Although Antigone views Creon’s actions as the ultimate evil because he is withholding divine law from Polyneices, Creon sees only evil in Polyneices action of leading men against his own city and the citizens he is supposed to protect. According to Creon, “anyone thinking / another man more a friend than his own country, / I rate him nowhere” (Antigone 200-202). In Creon’s view, a man’s first duty is to show loyalty to his own city and to find peaceful means of settling disputes such as that which existed between Polyneices and Etiocles.
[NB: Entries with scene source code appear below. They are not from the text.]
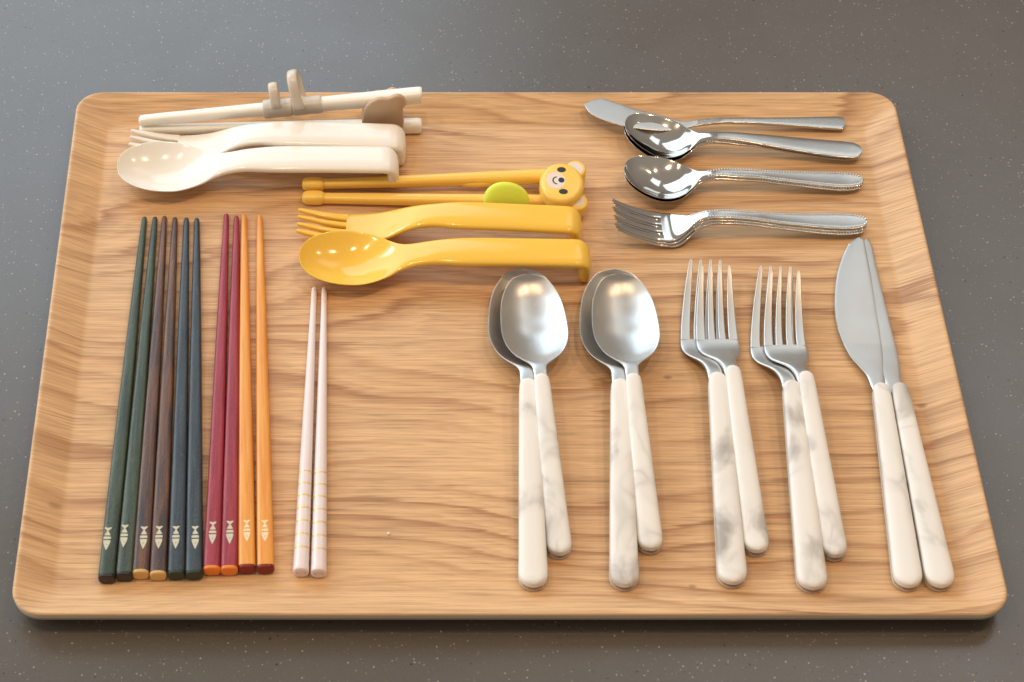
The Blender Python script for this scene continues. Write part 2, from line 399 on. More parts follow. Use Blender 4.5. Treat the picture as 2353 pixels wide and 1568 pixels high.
GREEN = lacquer('green_lacquer', (.020, .034, .020), (.055, .080, .042), .16); DBROWN = lacquer('brown_lacquer', (.040, .024, .022), (.165, .065, .025), .14, .45)
NAVY = lacquer('navy_lacquer', (.018, .026, .036), (.040, .055, .066), .14); RED = lacquer('red_lacquer', (.24, .008, .020), (.36, .030, .048), .10)
ORANGE = lacquer('orange_lacquer', (.74, .27, .035), (.84, .38, .06), .04, .5, .30)
cp = lambda n, c: plastic(n, c, .35, 0)
CAPS = dict(green=cp('black_cap', (.018, .014, .016)), brown=cp('tan_cap', (.66, .42, .16)), navy=cp('dark_green_cap', (.012, .030, .016)), red=cp('orange_cap', (.83, .24, .035)), orange=cp('red_cap', (.20, .008, .010)))
sticks = [
 ((332, 495), (243, 1325), (248, 1212), (244, 1265), 'green', GREEN, 'dark green fish-marked chopstick with black end, leftmost on the tray'),
 ((356, 495), (284, 1320), (284, 1206), (281, 1258), 'green', GREEN, 'dark green fish-marked chopstick with black end, beside the tan-ended brown one'),
 ((378, 493), (322, 1315), (332, 1210), (328, 1262), 'brown', DBROWN, 'mottled brown chopstick with tan end, beside the green pair'),
 ((402, 496), (362, 1318), (366, 1209), (364, 1261), 'brown', DBROWN, 'mottled brown chopstick with tan end, beside the navy pair'),
 ((428, 497), (404, 1317), (405, 1209), (403, 1261), 'navy', NAVY, 'navy blue chopstick with dark green end, beside the brown pair'),
 ((452, 498), (445, 1317), (448, 1209), (449, 1262), 'navy', NAVY, 'navy blue chopstick with dark green end, beside the red pair'),
 ((520, 488), (486, 1306), (489, 1199), (488, 1251), 'red', RED, 'crimson chopstick with orange end, beside the navy pair'),
 ((543, 493), (526, 1306), (529, 1197), (527, 1250), 'red', RED, 'crimson chopstick with orange end, touching the orange chopstick'),
 ((560, 488), (567, 1303), (568, 1195), (566, 1245), 'orange', ORANGE, 'orange chopstick with dark red end, touching the crimson one'),
 ((596, 490), (610, 1303), (608, 1195), (609, 1245), 'orange', ORANGE, 'orange chopstick with dark red end, standing apart on the right of the coloured row')]
for (tp, en, f0, f1, key, mat, lab) in sticks:
    chopstick(tp, en, mat, CAPS[key], lab, 'coloured fish-marked chopsticks laid side by side', (f0, f1), FISHO if key == 'orange' else FISHM, w=.37 if key in ('green', 'brown') else .385)
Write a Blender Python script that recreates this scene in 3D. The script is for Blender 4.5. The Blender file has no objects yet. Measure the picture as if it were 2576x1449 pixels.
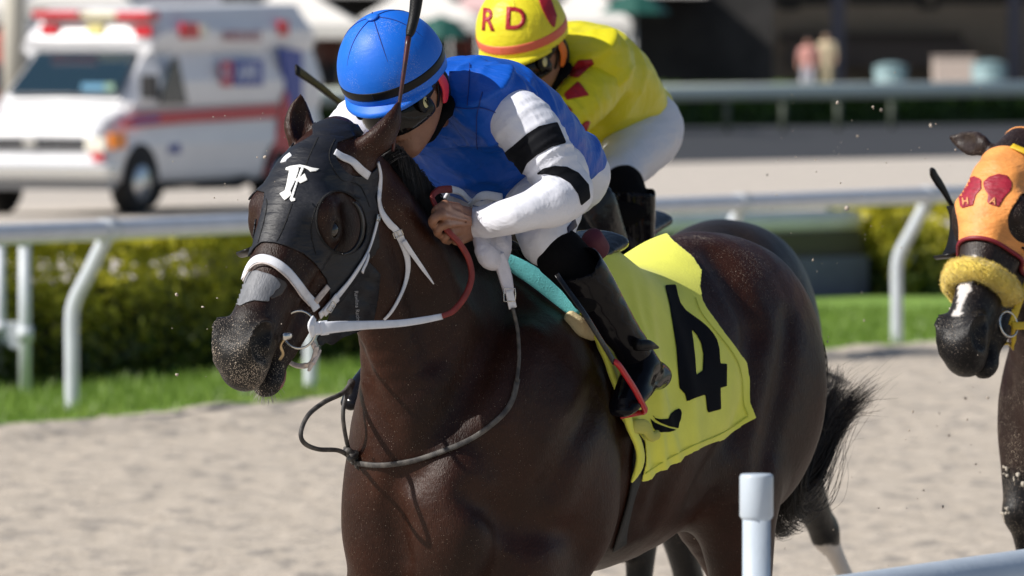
import bpy, bmesh, math, random
import numpy as np
from mathutils import Vector, Matrix, noise as mnoise
from mathutils.bvhtree import BVHTree

SC = bpy.context.scene
COL = SC.collection
R = math.radians
rnd = random.Random(7)
nrs = np.random.RandomState(5)

# ------------------------------------------------------------------ camera
FP = 19800.0                       # focal length in units of a 2576-wide frame
CAMZ = 2.06
PITCH = math.atan((724.5 - 98.0) / FP)
cam_d = bpy.data.cameras.new('camera')
cam = bpy.data.objects.new('camera', cam_d)
COL.objects.link(cam)
cam.location = (0, 0, CAMZ)
cam.rotation_euler = (math.pi / 2 - PITCH, 0, 0)
cam_d.sensor_width = 36.0
cam_d.lens = 36.0 * FP / 2576.0
cam_d.clip_start = 0.5
cam_d.clip_end = 3000
cam_d.dof.use_dof = True
cam_d.dof.focus_distance = 17.55
cam_d.dof.aperture_fstop = 8.2
cam_d.dof.aperture_blades = 0
SC.camera = cam

# ------------------------------------------------------------------ world, sun, exposure
SUN_DIR = Vector((-0.73, -0.27, 0.63)).normalized()       # towards the sun
w = bpy.data.worlds.new('World'); SC.world = w; w.use_nodes = True
nt = w.node_tree; nt.nodes.clear()
wo = nt.nodes.new('ShaderNodeOutputWorld'); bg = nt.nodes.new('ShaderNodeBackground')
sky = nt.nodes.new('ShaderNodeTexSky'); sky.sky_type = 'NISHITA'; sky.sun_disc = False
sky.sun_elevation = math.asin(SUN_DIR.z)
sky.sun_rotation = math.atan2(SUN_DIR.x, SUN_DIR.y)
sky.air_density = 1.0; sky.dust_density = 1.2; sky.ozone_density = 1.0
bg.inputs['Strength'].default_value = 0.082
nt.links.new(sky.outputs[0], bg.inputs[0]); nt.links.new(bg.outputs[0], wo.inputs[0])
sl = bpy.data.lights.new('sun', 'SUN'); sl.energy = 5.0; sl.angle = R(0.53); sl.color = (1.0, 0.955, 0.89)
so = bpy.data.objects.new('sun', sl); COL.objects.link(so)
so.rotation_euler = (-SUN_DIR).to_track_quat('-Z', 'Y').to_euler()
so.location = (-10, -2, 30)
SC.view_settings.view_transform = 'Standard'; SC.view_settings.look = 'None'
SC.view_settings.exposure = 0.14; SC.view_settings.gamma = 1.0
SC.view_settings.use_curve_mapping = False
SC.cycles.use_denoising = True
SC.cycles.max_bounces = 6; SC.cycles.diffuse_bounces = 3; SC.cycles.glossy_bounces = 3
SC.cycles.transmission_bounces = 4; SC.cycles.transparent_max_bounces = 8
SC.cycles.sample_clamp_indirect = 6.0

# ------------------------------------------------------------------ pixel <-> world
_f = np.array([0, math.cos(PITCH), -math.sin(PITCH)])
_u = np.array([0, math.sin(PITCH), math.cos(PITCH)])
_r = np.array([1.0, 0, 0])
_C = np.array([0, 0, CAMZ])

def ray(px, py):
    return _f + _r * (px - 1288.0) / FP + _u * (724.5 - py) / FP

def at(px, py, Y):
    d = ray(px, py)
    return _C + d * (Y / d[1])

def proj(P):
    """world points (n,3) -> pixels (n,2)"""
    q = np.atleast_2d(P) - _C
    z = q @ _f
    return np.stack([1288 + FP * (q @ _r) / z, 724.5 - FP * (q @ _u) / z], 1)

class Frame:
    """local frame of a horse: u forward, v to its left, z up"""
    def __init__(s, O, theta):
        s.O = np.array([O[0], O[1], 0.0]); s.th = theta
        s.h = np.array([-math.sin(theta), -math.cos(theta), 0]); s.l = np.array([math.cos(theta), -math.sin(theta), 0])
        s.M = np.stack([s.h, s.l, np.array([0, 0, 1.0])])     # rows
        s.rz = math.atan2(s.h[1], s.h[0])
        s.cl = s.M @ (_C - s.O)                                # camera in local
    def loc(s, P): return (np.atleast_2d(P) - s.O) @ s.M.T
    def world(s, L): return np.atleast_2d(L) @ s.M + s.O
    def dirl(s, d): return s.M @ np.asarray(d)
    def at(s, px, py, v):
        d = s.dirl(ray(px, py)); t = (v - s.cl[1]) / d[1]
        return s.cl + d * t
    def atu(s, px, py, u):
        d = s.dirl(ray(px, py)); t = (u - s.cl[0]) / d[0]
        return s.cl + d * t
    def proj(s, L): return proj(s.world(L))

# ------------------------------------------------------------------ objects
def tag(o, label=None, cat=None, group=None, kind=None):
    if label: o['label'] = label
    if cat: o['category'] = cat
    if group: o['group'] = group
    if kind: o['kind'] = kind
    return o

def empty(name, loc, rz=0.0, label=None, cat=None, group=None):
    o = bpy.data.objects.new(name, None); COL.objects.link(o)
    o.location = loc; o.rotation_euler = (0, 0, rz); o.empty_display_size = 0.2
    return tag(o, label, cat, group)

def link(o, parent=None):
    COL.objects.link(o)
    if parent is not None: o.parent = parent
    return o

def mesh_np(name, V, F, mat=None, parent=None, smooth=True, cols=None, mats=None, midx=None, shift=None):
    """V (n,3); F: (m,4)/(m,3) int array, or list of arrays"""
    V = np.asarray(V, np.float32)
    if shift is not None: V = V - np.asarray(shift, np.float32)
    Fs = F if isinstance(F, list) else [F]
    Fs = [np.asarray(f, np.int32) for f in Fs if len(f)]
    me = bpy.data.meshes.new(name)
    nl = sum(f.size for f in Fs); npoly = sum(len(f) for f in Fs)
    me.vertices.add(len(V)); me.vertices.foreach_set('co', V.ravel())
    me.loops.add(nl); me.polygons.add(npoly)
    if npoly:
        me.loops.foreach_set('vertex_index', np.concatenate([f.ravel() for f in Fs]))
        tot = np.concatenate([np.full(len(f), f.shape[1], np.int32) for f in Fs])
        st = np.concatenate([[0], np.cumsum(tot)[:-1]]).astype(np.int32)
        me.polygons.foreach_set('loop_start', st)
        me.polygons.foreach_set('use_smooth', np.full(npoly, smooth, bool))
    if cols is not None:
        for cn, cv in cols.items():
            a = me.attributes.new(cn, 'FLOAT', 'POINT'); a.data.foreach_set('value', np.asarray(cv, np.float32))
    for m in (mats or ([mat] if mat else [])): me.materials.append(m)
    if midx is not None: me.polygons.foreach_set('material_index', np.asarray(midx, np.int32))
    me.update(calc_edges=True); me.validate()
    o = bpy.data.objects.new(name, me)
    return link(o, parent)

# ------------------------------------------------------------------ materials
MATS = {}
def nd(t, typ, **kw):
    n = t.nodes.new(typ)
    for k, v in kw.items(): setattr(n, k, v)
    return n

def mat(name, col=(0.5, 0.5, 0.5), rough=0.6, var=0.0, vscale=20.0, bump=0.0, bscale=60.0, metal=0.0, spec=0.5,
        sheen=0.0, coat=0.0, trans=0.0, emit=None, stretch=None, detail=4.0, col2=None, subsurf=0.0, rvar=0.0, ior=1.5, bdist=0.01):
    """procedural principled material with noise variation and bump"""
    if name in MATS: return MATS[name]
    m = bpy.data.materials.new(name); m.use_nodes = True; t = m.node_tree
    b = t.nodes['Principled BSDF']; MATS[name] = m
    b.inputs['Base Color'].default_value = (*col, 1); b.inputs['Roughness'].default_value = rough
    b.inputs['Metallic'].default_value = metal; b.inputs['Specular IOR Level'].default_value = spec
    b.inputs['IOR'].default_value = ior
    if sheen: b.inputs['Sheen Weight'].default_value = sheen; b.inputs['Sheen Roughness'].default_value = 0.4
    if coat: b.inputs['Coat Weight'].default_value = coat; b.inputs['Coat Roughness'].default_value = 0.08
    if trans: b.inputs['Transmission Weight'].default_value = trans
    if subsurf:
        b.inputs['Subsurface Weight'].default_value = subsurf; b.inputs['Subsurface Radius'].default_value = (0.01, 0.004, 0.002)
        b.inputs['Subsurface Scale'].default_value = 1.0
    if emit: b.inputs['Emission Color'].default_value = (*emit[:3], 1); b.inputs['Emission Strength'].default_value = emit[3]
    tc = nd(t, 'ShaderNodeTexCoord'); mp = nd(t, 'ShaderNodeMapping')
    if stretch: mp.inputs['Scale'].default_value = stretch
    t.links.new(tc.outputs['Object'], mp.inputs[0])
    if var or col2 is not None:
        n = nd(t, 'ShaderNodeTexNoise'); n.inputs['Scale'].default_value = vscale; n.inputs['Detail'].default_value = detail
        t.links.new(mp.outputs[0], n.inputs['Vector'])
        mx = nd(t, 'ShaderNodeMix', data_type='RGBA')
        c2 = col2 if col2 is not None else tuple(c * (1 + var) for c in col)
        c1 = col if col2 is not None else tuple(c * (1 - var) for c in col)
        mx.inputs[6].default_value = (*c1, 1); mx.inputs[7].default_value = (*c2, 1)
        r = nd(t, 'ShaderNodeMapRange'); r.inputs[1].default_value = 0.35; r.inputs[2].default_value = 0.65
        t.links.new(n.outputs[0], r.inputs[0]); t.links.new(r.outputs[0], mx.inputs[0])
        t.links.new(mx.outputs[2], b.inputs['Base Color'])
        if rvar:
            r2 = nd(t, 'ShaderNodeMapRange'); r2.inputs[1].default_value = 0.3; r2.inputs[2].default_value = 0.7
            r2.inputs[3].default_value = max(0, rough - rvar); r2.inputs[4].default_value = min(1, rough + rvar)
            t.links.new(n.outputs[0], r2.inputs[0]); t.links.new(r2.outputs[0], b.inputs['Roughness'])
    if bump:
        n2 = nd(t, 'ShaderNodeTexNoise'); n2.inputs['Scale'].default_value = bscale; n2.inputs['Detail'].default_value = 5.0
        t.links.new(mp.outputs[0], n2.inputs['Vector'])
        bp = nd(t, 'ShaderNodeBump'); bp.inputs['Strength'].default_value = bump; bp.inputs['Distance'].default_value = bdist
        t.links.new(n2.outputs[0], bp.inputs['Height']); t.links.new(bp.outputs[0], b.inputs['Normal'])
    return m

# ------------------------------------------------------------------ implicit surfaces
def unit(v):
    v = np.asarray(v, float); return v / (np.linalg.norm(v) + 1e-12)

def catmull(P, n=4, closed=False):
    """P (k,d) -> smooth resampled points"""
    P = np.asarray(P, float); k = len(P)
    if k < 3 and not closed:
        return np.array([P[0] + (P[-1] - P[0]) * i / n for i in range(n + 1)]) if k == 2 else P
    out = []
    rng = range(k) if closed else range(k - 1)
    for i in rng:
        if closed: p0, p1, p2, p3 = P[(i - 1) % k], P[i], P[(i + 1) % k], P[(i + 2) % k]
        else:
            p1, p2 = P[i], P[i + 1]
            p0 = P[i - 1] if i else 2 * p1 - p2
            p3 = P[i + 2] if i + 2 < k else 2 * p2 - p1
        for j in range(n):
            t = j / n
            out.append(0.5 * ((2 * p1) + (-p0 + p2) * t + (2 * p0 - 5 * p1 + 4 * p2 - p3) * t * t + (-p0 + 3 * p1 - 3 * p2 + p3) * t ** 3))
    if not closed: out.append(P[-1])
    return np.array(out)

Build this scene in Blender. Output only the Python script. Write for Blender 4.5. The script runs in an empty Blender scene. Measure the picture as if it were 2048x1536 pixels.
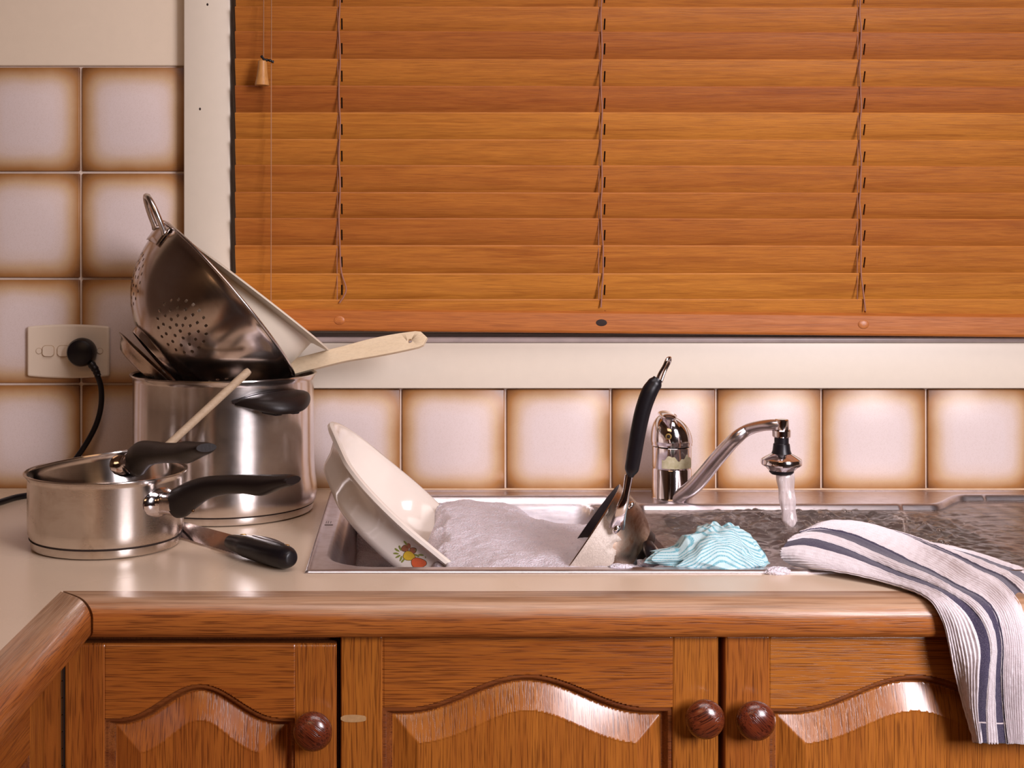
import bpy, bmesh, math, random
import numpy as np
from mathutils import Vector, Matrix, noise
from mathutils.geometry import delaunay_2d_cdt

PI = math.pi
S = bpy.context.scene
C = bpy.context.collection
# world frame in metres: z = 0 is the worktop surface, y = 0 the tiled wall, camera looks along +y
CAMY, CAMZ, F = -1.8286, 0.3343, 2560.0

# ------------------------------------------------------------------ camera, world, lights, exposure
cam_d = bpy.data.cameras.new('camera'); cam = bpy.data.objects.new('camera', cam_d); C.objects.link(cam)
cam.location = (0, CAMY, CAMZ); cam.rotation_euler = (PI/2, 0, 0)
cam_d.sensor_width = 36; cam_d.lens = 45.0
cam_d.shift_x = (1024-812)/2048; cam_d.shift_y = (510-768)/2048
cam_d.clip_start = 0.05
S.camera = cam

W = bpy.data.worlds.new('world'); S.world = W; W.use_nodes = True
W.node_tree.nodes['Background'].inputs[0].default_value = (1.0, 0.72, 0.5, 1)
W.node_tree.nodes['Background'].inputs[1].default_value = 0.02

def area(name, loc, target, sx, sy, power, col):
    d = bpy.data.lights.new(name, 'AREA'); d.shape = 'RECTANGLE'; d.size = sx; d.size_y = sy
    d.energy = power; d.color = col
    o = bpy.data.objects.new(name, d); C.objects.link(o); o.location = loc
    o.rotation_euler = (Vector(target)-Vector(loc)).to_track_quat('-Z', 'Y').to_euler()
    return o
key = area('key_light', (1.40, -2.30, 0.84), (0.42, -0.2, 0.10), 0.75, 0.95, 12.6, (1.0, 0.92, 0.98))
key.data.spread = math.radians(75)
area('ceiling_light', (0.35, -0.95, 1.46), (0.35, -0.60, 0.0), 1.3, 0.8, 13.5, (1.0, 0.86, 0.85))
area('room_fill', (-0.5, -2.7, 1.40), (0.1, -0.4, 0.0), 1.2, 0.7, 6, (1.0, 0.58, 0.30))

S.view_settings.view_transform = 'Standard'; S.view_settings.look = 'None'
S.view_settings.exposure = 0.0; S.view_settings.gamma = 1.0; S.view_settings.use_curve_mapping = False
S.cycles.use_denoising = True
S.cycles.max_bounces = 8; S.cycles.transparent_max_bounces = 12
S.cycles.sample_clamp_indirect = 4.0

# ------------------------------------------------------------------ helpers
def P(px, py, Y):
    d = Y - CAMY
    return Vector(((px-812)*d/F, Y, CAMZ-(py-510)*d/F))
def PZ(px, py, z):
    d = (CAMZ-z)*F/(py-510)
    return Vector(((px-812)*d/F, CAMY+d, z))
def sc(v):
    v /= 255.0
    return v/12.92 if v <= 0.04045 else ((v+0.055)/1.055)**2.4
def col(r, g, b): return (sc(r), sc(g), sc(b), 1)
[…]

Antigone puts the final question of good and evil to the test when she openly defies Creon’s proclamation withholding burial rites from Polyneices by going out to perform them herself. When she is caught, she tells Creon, “I did not believe / your proclamation had such power to enable / one who will someday die to override / God’s ordinances, unwritten and secure. / They are not of today and yesterday; / they live forever, none knows when first they were” (Antigone 496-501). By following the law, Creon is forced to have Antigone entombed alive. Finally understanding that it is evil to allow civil law to overcome divine law, Creon rushes to the tomb to save Antigone, but it is too late, she has already killed herself.

    References
  • Sophocles. Antigone. The Norton Introduction to Literature. 10th Ed. Alison Booth & Kelly Mays (Eds.). New York: W,W. Norton, 2010: 1423-1454. Print.